Thursday, May 28, 2015

NASDAQ struggles to find a near-term trend

Wow, that's really great that NASDAQ managed to set a new all-time closing high, but the near-term trend is far too volatile to judge exactly where we are headed next. Down sharply one day and up more sharply the next is not exactly confirmation of conviction. Personally, I chalk it up to simply the nature of recovering from a long holiday weekend. Sometimes it really does take a couple of days for the market to get back to something resembling a groove following a disruption from the groove.

My biggest concern about yesterday was that it smelled like a classic short-covering rally, which looks great on paper, but can quickly reverse within days as soon as upwards momentum peters out. IOW, expect plenty of volatility ahead.

Some of the smarter and swifter hedge funds may have noticed that too many of their peers were leaning too strongly on the short side of the market after the sharp decline on Tuesday, so the path of least resistance was actually in the opposite direction, so buying the opening dip kicked off the forced buying of a short squeeze, which tends to spiral upwards until all but the most ardent short-sellers have covered their positions. Those short-sellers are now quite exasperated, so don't expect them to respond in a kindly manner in the coming days. Meanwhile, the smarter and swifter hedge funds will take a more neutral view of the market and simply vary their bias to match the immediate market conditions.

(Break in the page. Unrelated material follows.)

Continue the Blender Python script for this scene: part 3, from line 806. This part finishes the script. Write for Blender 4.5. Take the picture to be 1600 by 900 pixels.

We may have managed to poke slightly above the ongoing trading range of 4850 to 5100, but one day does not establish a trend. And without any visible technical support in the 5050 range, and only a modest amount in the 5000 range, it will be difficult for NASDAQ to launch a sustainable advance in the 5100 range.

It remains up to the hedge funds, whether they decide to maintain a net risk-on trading bias, and when they might reverse to more of a net risk-off trading bias. And this can change from day to day. Did I mention volatility?

NASDAQ futures are down modestly, indicating a modest pullback at the open, just a little profit-taking and consolidation after a big up day, but as always we must caution that futures and the opening move are frequently not reliable indicators of the market trend for the rest of the day - as we saw so vividly on Wednesday.

It would be only natural to see some profit-taking and consolidation after such a big up day, but... the market so often doesn't seem inclined to follow a pattern resembling rigid rules.

The weekly money flow report from the Investment Company Institute showed a further acceleration of outflows from domestic stock mutual funds. This is certainly a yellow flag, and does concern me, but it may be more a sign that people are losing faith in mutual funds and seeking other and newer forms of investing in the stock market, whether it be ETFs, hedge funds, or some of the innovative investment web sites.